Starsi ludzi będą pełnić jeszcze większą rolę wychowawczą i muszą liczyć się z późniejszym odejściem na emeryturę. Polacy wkraczają w wiek dojrzały coraz zdrowsi. I – co za tym idzie – czują się dużo młodziej niż ich rówieśnicy sprzed dwudziestu czy trzydziestu lat.

 

Trochę statystyki

Według danych GUS, w 2020 r. co czwarty Polak będzie miał więcej niż 60 lat, w 2040 – co trzeci. Czeka więc go długa starość. Przechodząca dziś na emeryturę 60-letnia kobieta ma przed sobą – według prognoz demograficznych – aż 22,5 roku życia, mężczyzna – 17,4. To prawie jedna czwarta życia do zagospodarowania, czyli wielka armia zdrowych ludzi, dysponujących wolnym czasem.
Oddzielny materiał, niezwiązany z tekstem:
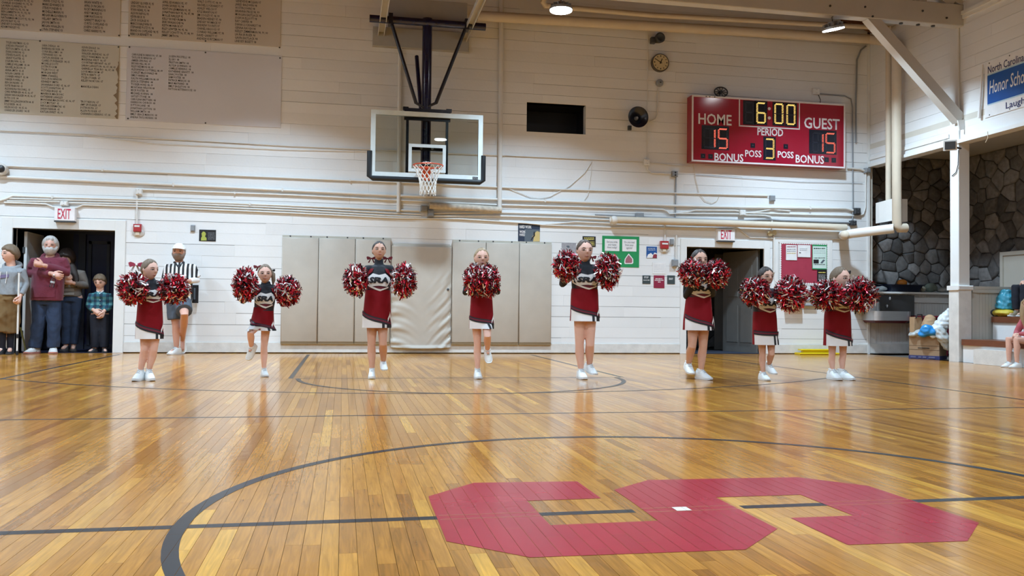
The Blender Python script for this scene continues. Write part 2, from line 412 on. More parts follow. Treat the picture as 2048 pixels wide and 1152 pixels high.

Jednym słowem, to gigantyczny potencjał do wykorzystania. Według Światowej Organizacji Zdrowia, osoby w wieku 60-75 lat pozostają w III fazie wieku (są niezależne życiowo i radzą sobie bez stałej opieki), natomiast lata późniejsze to IV wiek, w którym zwykle potrzebna jest mniej lub bardziej systematyczna pomoc bliskich lub wyspecjalizowanych instytucji.

 

Co zrobić, by jak najlepiej wykorzystać potencjał seniorów?

Powinniśmy zadbać o przedłużenie aktywności zawodowej seniorów i udziału w życiu społecznym. To stworzy możliwości do dzielenia się wiedzą, umiejętnościami i doświadczeniem życiowym i zawodowym. Warunkiem aktywnego uczestniczenia w każdym aspekcie życia jest zapewnienie dobrej opieki medycznej i stworzenie warunków do możliwości zachowania sprawności fizycznej.